Ici, arrêtez-vous un instant pour vous approcher de Dieu.
1) Au début, ne vous préoccupez pas de ce que vous allez lui dire mais attendez-vous à lui, en gardant le silence s’il le faut. Tout sujet qui se présente devant son roi attend humblement qu’il lui adresse la parole (Ecclésiaste 5.1).
2) Soyez pénétré de la pensée que le temps que vous allez consacrer à Dieu lui est agréable, est sujet de joie pour lui. C’est un don – un humble don certes – que vous lui faites, de sorte que vous ne venez pas à lui les mains vides. Réjouissez-vous de lui faire ainsi plaisir.
3) Ne recherchez pas Sa face pour la joie qu’elle procure bien qu’elle soit toujours source de joie. C’est vrai, il n’y a pas de compagnie plus agréable que celle du Seigneur. Cependant, approchez-vous pour lui seul.

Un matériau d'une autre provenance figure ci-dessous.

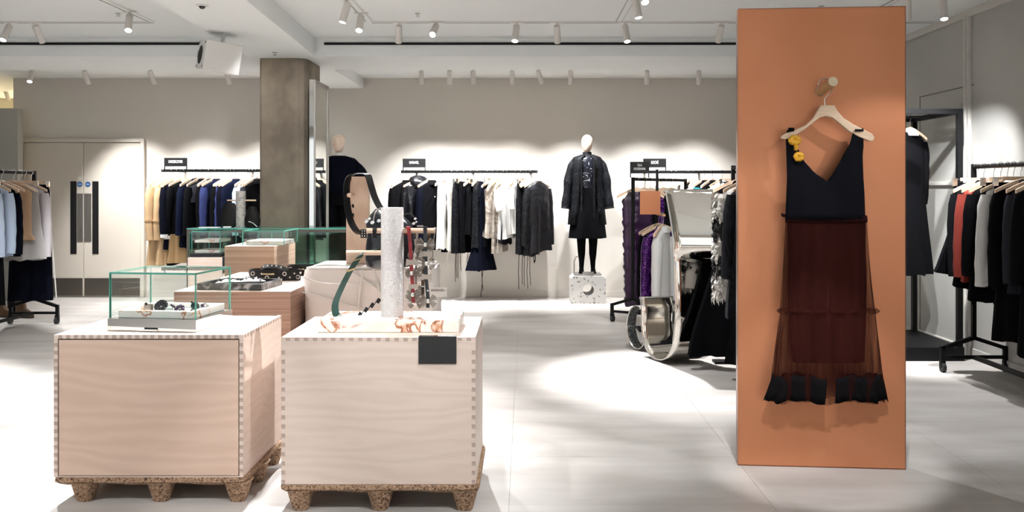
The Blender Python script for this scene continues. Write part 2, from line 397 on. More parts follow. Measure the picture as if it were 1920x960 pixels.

Acceptez qu’il éclaire et purifie les motifs qui vous poussent à l’invoquer.
4) Restez paisible et plein de respect devant lui. N’oubliez jamais qu’il est le Dieu souverain. Sans exiger « cavalièrement » qu’il réponde à vos demandes, attendez sereinement et avec une pleine assurance qu’il vous accorde ce qu’il a promis, ce qu’il juge le meilleur de vous donner. Et le meilleur pour vous, c’est « la communion de son Fils » (1 Corinthiens 1.9). Marie l’avait compris et avait choisi la bonne part en restant aux pieds du Maître.
5) Tenez bon, persévérez dans la foi, comme vous y convie l’Écriture : « En sorte que vous ne vous relâchiez pas et que vous imitiez ceux qui, par la foi et la persévérance, héritent des promesses » (Hébreux 6.12). Ayez les regards sur Jésus. et une paix inondera votre âme lorsque Dieu le voudra.